Josh Halliday North of England correspondent 

Kes author’s lost play about miners’ strike to be staged for first time

Barry Hines’s After the Strike, about the violence at Orgreave, lay untouched for 35 years
  
  

Riot police confront striking miners at Orgreave in 1984
Riot police confront striking miners at Orgreave in 1984. Hines’s play, written a year later, depicts the clashes and their aftermath. Photograph: Photofusion/REX/Shutterstock

A lost play about the miners’ strike by the acclaimed author behind Kes is to be performed in public for the first time, more than 30 years after it was deemed too controversial for television.

After the Strike was written by the novelist Barry Hines in 1985 and depicted graphic scenes of police violence against striking miners at the Battle of Orgreave a year earlier.

Despite Hines being at the height of his critical acclaim at the time, the work was never broadcast and lay untouched for 35 years until it was discovered by researchers in the late author’s university archive.

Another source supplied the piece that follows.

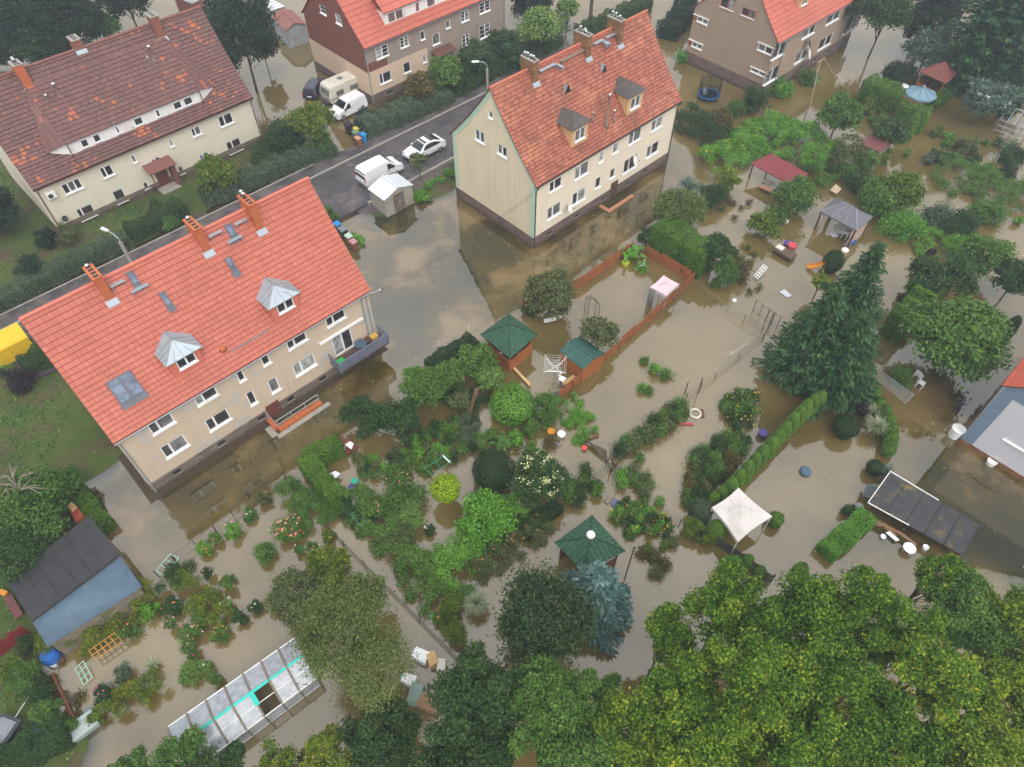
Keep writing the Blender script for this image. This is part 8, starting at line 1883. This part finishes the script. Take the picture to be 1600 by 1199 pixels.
tub((977, 414), .35, .35, PLm('lime', (.45, .5, .02)), 'yellow green tub under the banana plants', 'tub', 'tub')
p = at(1345, 166); 
# crates and furniture under the red shelter
board([(1186, 292), (1206, 301), (1210, 296), (1192, 288)], (.5,) * 4, .1, plain('pinkish_wood', (.35, .17, .12)), 'pinkish wooden bench under the red roofed shelter', 'garden_bench', 'bench'); board([(1190, 283), (1204, 290), (1210, 286), (1196, 279)], (.75,) * 4, .1, M['grey_wood'], 'grey table in the shade of the red roofed shelter', 'garden_table', 'table')
# balcony furniture
q = h1.root.matrix_world; T1 = lambda u, v, z: np.array(h1.root.location) + h1.T.T @ np.array((u, v, z))
p = T1(bu0 + 2.6, -.75, bz); mb = MB(); mb.lathe([(.02, .7), (.5, .7), (.5, .74), (.02, .75)], 18); mb.tube([(0, 0, 0), (0, 0, .7)], .04, 6); tag(mb.build('round_table', PLm('slate_top', (.06, .10, .14)), loc=p), 'round dark slate table on the corner balcony', 'table')
for (du_, dv, col, lb) in ((.5, -.9, (.02, .42, .08), 'bright green planter at the left end of the balcony'), (4.0, -.5, (.55, .33, .08), 'ochre box at the right end of the balcony'), (3.4, -.5, (.10, .05, .04), 'dark brown chair shaped box beside the balcony table')):
    p = T1(bu0 + du_, dv, bz); mb = MB(); mb.hexa([(-.28, -.22, 0), (.28, -.22, 0), (.28, .22, 0), (-.28, .22, 0)], [(-.34, -.28, .45), (.34, -.28, .45), (.34, .28, .45), (-.34, .28, .45)]); o = mb.build('planter', plain('planter_%d' % int(du_ * 10), col, .5, .3), loc=p, rz=YAW, bevel=.04); tag(o, lb, 'planter')
# cart, rubbish heap, lower left corner
p = at(8, 1158, .1); root = thing('garden_cart', 'dark trailer cart with grey load bed on the lower left lawn', 'cart', p, YAW + .5)
mb = MB(); mb.hexa([(-1.1, -.6, .45), (1.1, -.6, .45), (1.1, .6, .45), (-1.1, .6, .45)], [(-1.2, -.7, .85), (1.2, -.7, .85), (1.2, .7, .85), (-1.2, .7, .85)]); mb.build('load_bed', plain('dark_cart', (.045, .05, .06)), root, bevel=.03); mb = MB(); mb.box(-1.0, 1.0, -.5, .5, .86, .9); mb.build('cover', plain('grey_cover', (.2, .21, .23)), root)
for x in (-.7, .7):
    for s in (-1, 1): w = MB(); w.lathe([(.2, -.07), (.28, -.06), (.28, .06), (.2, .07)], 14); o = w.build('wheel', M['rubber'], root); o.location = (x, s * .78, .28); o.rotation_euler = (R(90), 0, 0)
mb = MB(); mb.bar((1.2, 0, .5), (2.4, 0, .6), .05); mb.build('drawbar', M['steel'], root)
mb = MB(); a, b = at(56, 1132, .3), at(74, 1155, .3); mb.bar(a, b, .5, .3); wobj(mb, 'tarpaulin', PLm('tarp_blue', (.03, .16, .30)), 'blue folded tarpaulin beside the lower left hedge', 'tarpaulin'); tub((70, 1141), .3, .35, PLm('coral', (.55, .08, .05)), 'red pot beside the blue tarpaulin', 'pot', 'pot')
board([(5, 935), (24, 968), (36, 960), (18, 928)], (.5,) * 4, .06, plain('maroon_sheet', (.14, .05, .05)), 'maroon metal sheet at left edge under the black shed roof', 'sheet', 'sheet'); board([(-4, 926), (6, 932), (12, 924), (2, 920)], (.6,) * 4, .2, PLm('orange', (.60, .24, .03)), 'orange cushion at left edge below the black shed', 'cushion', 'cushion'); board([(106, 793), (118, 816), (130, 806), (117, 788)], (1.0,) * 4, .8, plain('red_orange_box', (.42, .09, .04)), 'red orange play tower box at the corner of the black shed', 'play_box', 'box'); board([(113, 800), (105, 790), (112, 784), (120, 792)], (1.5,) * 4, .1, M['pale_wood'], 'pale timber frame on top of the red orange box', 'crate', 'crate')
for i, (x, y, c, s, lb) in enumerate(((658, 1024, M['white'], .7, 'white plastic sheets heaped at the top of the rubbish pile'), (676, 1030, M['pale_wood'], .6, 'pale brown cardboard box on the rubbish pile'), (690, 1040, PLm('cream', (.6, .58, .5)), .5, 'cream bundle at the right of the rubbish pile'), (640, 1062, M['white_paint'], .6, 'white window sash leaning on rubbish pile'), (632, 1060, PLm('turquoise', (.02, .36, .25)), .35, 'turquoise crate in the rubbish pile'), (650, 1085, PLm('greengrey', (.2, .28, .24)), .8, 'long grey green glazed frame in the rubbish pile'), (672, 1098, plain('brown_carton', (.30, .18, .10)), .9, 'large brown carton at the bottom of the rubbish pile'))):
    p = at(x, y, .5); mb = MB(); rz_ = rnd.uniform(0, 3); mb.hexa([(-s * .7, -s * .5, -.5), (s * .7, -s * .5, -.5), (s * .7, s * .5, -.5), (-s * .7, s * .5, -.5)], [(-s * .6, -s * .5, s * .35), (s * .75, -s * .4, s * .25), (s * .7, s * .5, s * .4), (-s * .7, s * .5, s * .2)]); o = mb.build('scrap_item', c, loc=p, rz=rz_); tag(o, lb, 'scrap', 'rubbish pile by the footpath')
# ---------------------------------------------------------------- people
def person(loc, rz, J, rad, label, cloth, skin, hair, group=None):
    """J: joint positions, one continuous skinned body; faces +X"""
    names = list(J); me = bpy.data.meshes.new('person'); E_ = [('hip', 'waist'), ('waist', 'chest'), ('chest', 'neck'), ('neck', 'head'), ('head', 'crown')]
    for s in 'lr': E_ += [('chest', 'sh_' + s), ('sh_' + s, 'el_' + s), ('el_' + s, 'wr_' + s), ('wr_' + s, 'ha_' + s), ('hip', 'th_' + s), ('th_' + s, 'kn_' + s), ('kn_' + s, 'an_' + s), ('an_' + s, 'to_' + s)]
    V_ = [J[n] for n in names]; Ed = [(names.index(a), names.index(b)) for a, b in E_]; Rr = [rad[n.split('_')[0]] for n in names]
    for s in 'lr':
        h = np.array(J['ha_' + s]); w = np.array(J['wr_' + s]); d = (h - w) / np.linalg.norm(h - w); sd_ = np.cross(d, (0, 0, 1.0)); sd_ = sd_ / max(np.linalg.norm(sd_), 1e-6)
        for k in range(5):
            f = (k - 2) * .022; ln = (.045, .075, .085, .078, .06)[k]; base = len(V_); dd = d + sd_ * ((k - 2) * .14 if k else -.9) - np.array((0, 0, .15)); dd /= np.linalg.norm(dd)
            V_ += [tuple(h + sd_ * f + dd * ln * .5), tuple(h + sd_ * f + dd * ln - np.array((0, 0, .015)))]; Rr += [.011, .008]; Ed += [(names.index('ha_' + s), base), (base, base + 1)]
    me.from_pydata([tuple(v) for v in V_], Ed, []); o = bpy.data.objects.new('person', me); COL.objects.link(o); sk = o.modifiers.new('Skin', 'SKIN')
    for i, r_ in enumerate(Rr): me.skin_vertices[0].data[i].radius = (r_, r_)
    me.skin_vertices[0].data[names.index('hip')].use_root = True
    sk.use_smooth_shade = True; o.modifiers.new('Subdivision', 'SUBSURF').levels = 1
    o.location = [float(c) for c in loc]; o.rotation_euler = (0, 0, rz); me.materials.append(cloth)
    hd = np.array(J['head']); cr_ = np.array(J['crown']); ax = (cr_ - hd) / np.linalg.norm(cr_ - hd); f = np.array((1, 0, 0)) - ax * ax[0]; f /= np.linalg.norm(f); sd_ = np.cross(ax, f)
    def blob(name, c, rx, ry, rz_, mat):
        mb = MB(); n = 10
        for i in range(6):
            for k in range(n):
                def P(i, k): a, b = pi * i / 6, 2 * pi * k / n; return c + f * rx * sin(a) * cos(b) + sd_ * ry * sin(a) * sin(b) + ax * rz_ * cos(a)
                mb.face([P(i, k), P(i + 1, k), P(i + 1, k + 1), P(i, k + 1)])
        return mb.build(name, mat, o, True)
    blob('face', hd + ax * .06 + f * .022, .085, .072, .105, skin); blob('hair', hd + ax * .09 - f * .02, .098, .088, .098, hair); blob('nose', hd + ax * .055 + f * .112, .016, .013, .02, skin)
    for s in (1, -1): blob('eye', hd + ax * .08 + f * .1 + sd_ * .03 * s, .01, .012, .008, M['black']); blob('ear', hd + ax * .06 + sd_ * .082 * s, .02, .012, .028, skin)
    blob('mouth', hd + ax * .012 + f * .098, .008, .025, .007, plain('lips', (.3, .1, .08)))
    return tag(o, label, 'person', group)
RAD = dict(hip=.155, waist=.14, chest=.165, neck=.06, head=.085, crown=.07, sh=.075, el=.052, wr=.034, ha=.038, th=.1, kn=.07, an=.05, to=.045)
skin = plain('skin', (.45, .27, .19), .6, .3, var=.05)
J = dict(hip=(0, 0, .92), waist=(.10, 0, 1.06), chest=(.30, 0, 1.26), neck=(.42, 0, 1.40), head=(.50, 0, 1.47), crown=(.56, 0, 1.62), sh_l=(.33, .19, 1.33), sh_r=(.33, -.19, 1.33), el_l=(.46, .30, 1.08), el_r=(.50, -.26, 1.08), wr_l=(.66, .22, .95), wr_r=(.70, -.14, .98), ha_l=(.73, .18, .93), ha_r=(.77, -.11, .96), th_l=(.02, .11, .84), th_r=(.02, -.11, .84), kn_l=(.14, .13, .46), kn_r=(-.04, -.13, .46), an_l=(.02, .13, .07), an_r=(-.22, -.13, .08), to_l=(.16, .14, .03), to_r=(-.08, -.14, .04))
person(at(1488, 650, -.3), R(60), J, RAD, 'person in dark waterproof clothing bending forward while wading beside the pale grey house', plain('dark_waders', (.025, .03, .04), .6, .3), skin, plain('dark_hair', (.03, .025, .02), .6, .3))
J2 = dict(hip=(0, 0, .85), waist=(0, 0, 1.0), chest=(.02, 0, 1.22), neck=(.03, 0, 1.38), head=(.04, 0, 1.45), crown=(.05, 0, 1.6), sh_l=(.02, .17, 1.31), sh_r=(.02, -.17, 1.31), el_l=(.05, .24, 1.06), el_r=(.08, -.22, 1.06), wr_l=(.2, .2, .9), wr_r=(.22, -.17, .92), ha_l=(.26, .18, .87), ha_r=(.28, -.15, .9), th_l=(0, .1, .78), th_r=(0, -.1, .78), kn_l=(.03, .11, .44), kn_r=(-.02, -.11, .44), an_l=(0, .11, .07), an_r=(-.04, -.11, .07), to_l=(.12, .12, .03), to_r=(.08, -.12, .03))
person(at(1098, 156, -.1), R(-70), J2, dict(RAD, hip=.125, waist=.115, chest=.135), 'person in white top and pale blue trousers standing at the trampoline rim', plain('pale_blue_clothes', (.38, .48, .56), .8, .2), skin, plain('fair_hair', (.5, .47, .42), .6, .3))
# ================================================================ light, air, camera
w = bpy.data.worlds.new('World'); sc.world = w; w.use_nodes = True; nt = w.node_tree
bg = nt.nodes['Background']; sky = nt.nodes.new('ShaderNodeTexSky'); sky.sky_type = 'NISHITA'; sky.sun_disc = False
SUN_EL, SUN_AZ = R(52), R(158)          # azimuth clockwise from +Y: low right, behind the camera
sky.sun_elevation = SUN_EL; sky.sun_rotation = SUN_AZ; sky.air_density = 1.0; sky.dust_density = 4.0; sky.ozone_density = 1.0; sky.altitude = 300
hs = nt.nodes.new('ShaderNodeHueSaturation'); hs.inputs['Saturation'].default_value = .35; nt.links.new(sky.outputs[0], hs.inputs['Color'])
# overcast: a bright cloud deck over most of that sky, thicker towards the zenith
gv = nd(nt, 'TexCoord').outputs['Generated']; sep = nd(nt, 'SeparateXYZ', {0: gv})
cv_ = nd(nt, 'VectorMath', {0: gv, 1: (1, 1, .6)}, operation='MULTIPLY').outputs[0]
cn = nd(nt, 'TexNoise', {'Vector': cv_, 'Scale': 2.6, 'Detail': 6, 'Roughness': .55}).outputs[0]
el = rng01(nt, sep.outputs[2], 0, 1)
lum = mth(nt, 'MULTIPLY', mth(nt, 'ADD', 4.2, mth(nt, 'MULTIPLY', el, 4.2)), mth(nt, 'ADD', .55, mth(nt, 'MULTIPLY', cn, .9)))
cc = nd(nt, 'CombineColor', {0: lum, 1: lum, 2: mth(nt, 'MULTIPLY', lum, 1.02)}).outputs[0]
nt.links.new(mixc(nt, .8, hs.outputs[0], cc), bg.inputs[0]); bg.inputs[1].default_value = .13
sl = bpy.data.lights.new('sun', 'SUN'); sl.energy = .9; sl.angle = R(35); sl.color = (1, .95, .88)
so = bpy.data.objects.new('sun', sl); COL.objects.link(so)
from mathutils import Vector
sd = Vector((sin(SUN_AZ) * cos(SUN_EL), cos(SUN_AZ) * cos(SUN_EL), sin(SUN_EL)))
so.rotation_euler = (-sd).to_track_quat('-Z', 'Y').to_euler()
HAZE = 0.0008
if HAZE:
    m, nt, out = new_mat('damp_air')
    pv = nd(nt, 'VolumePrincipled', {'Color': (.74, .86, 1.0), 'Density': HAZE, 'Anisotropy': .2}); nt.links.new(pv.outputs[0], out.inputs['Volume'])
    mb = MB(); mb.box(-960, 960, -760, 960, -2.0, 47); tag(mb.build('haze', m), kind='stuff')
cam = bpy.data.cameras.new('camera'); co = bpy.data.objects.new('camera', cam); COL.objects.link(co)
cam.sensor_width = 36; cam.sensor_fit = 'HORIZONTAL'; cam.lens = 36 * F / 1600; cam.clip_end = 3000
co.location = EYE; co.rotation_euler = (R(90) - PITCH, 0, 0); sc.camera = co
vs_ = sc.view_settings; vs_.view_transform = 'Standard'; vs_.look = 'None'; vs_.gamma = 1; vs_.exposure = 0.83
sc.render.engine = 'CYCLES'; cy = sc.cycles
cy.use_denoising = True; cy.max_bounces = 5; cy.diffuse_bounces = 3; cy.glossy_bounces = 2; cy.transmission_bounces = 3; cy.transparent_max_bounces = 6; cy.volume_bounces = 1
sc.render.use_persistent_data = False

The work, which will be performed for the first time at Sheffield’s Kelham Island Museum on 18 June, is described as an unflinching account of clashes between police and miners at Orgreave on 18 June 1984 and the “multiple corrosive effects” it had on the South Yorkshire community.

The play was found among other unpublished works in Hines’s archive, which was donated to the University of Sheffield after his death, aged 76, in March 2016. It was accompanied by a note from his wife, Eleanor Hines, which said she had a “vague memory of ‘the powers that be’ not being interested in the strike any more”.

Dr David Forrest, a senior lecturer in film studies at the University of Sheffield, said Hines became deeply embedded with the National Union of Mineworkers and carried out a series of interviews with miners after the clashes at Orgreave.

His two unpublished accounts, one of which is After the Strike, were too politically sensitive to be aired at the time, Forrest said. “It’s true that they are very, very politically didactic and explicit and they make absolutely no bones about their position,” he said.

“It would have been unrealistic to expect any broadcaster to have picked them up at the time, particularly because they depict quite graphically police brutality at Orgreave. It was clearly something he had to get out of his system.”

Hines, whose most famous book A Kestrel for a Knave inspired Ken Loach’s classic film Kes, was at the height of his acclaim in 1985 following his Bafta-winning drama-documentary Threads, which was set in Sheffield during the cold war and chronicled the effect of a nuclear bomb dropped on a northern English city.

The son and grandson of mineworkers, Hines “mourned what he saw as the wanton destruction of communities”, Forrest said, and was “particularly exercised by the events at Orgreave and their consequences”.

“As a committed working-class writer, Hines felt duty-bound to document what he had seen over the course of the strike,” he said. “This performance is now a chance for people to experience one of Hines’s unpublished pieces of work for the first time while also celebrating his legacy and commemorating the struggles of miners and their families on the 35th anniversary of the Battle of Orgreave.”

Hines, who was born in a mining village near Barnsley, had described how he desperately wanted to write television screenplays about the miners’ strike and wrote scripts for the BBC, but “they did not work”.

After the Strike’s first airing is taking place as part of a series of exhibitions on gentrification, hipster culture and regeneration hosted by the University of Sheffield and the Kelham Island Museum.

Built in the 1100s, Kelham Island was for centuries a key part of the steel city’s industrial power. In recent years, however, the island’s once-booming cutlery and steel works, factories and workshops have become transformed into a hipster paradise with microbreweries, galleries and independent shopping arcades.

Dr Amanda Crawley Jackson, the director of engagement at the University of Sheffield’s faculty of arts and humanities, said the exhibition aimed to tell the untold stories behind the island’s regeneration “and the impact this change has and continues to have on people in the local community”.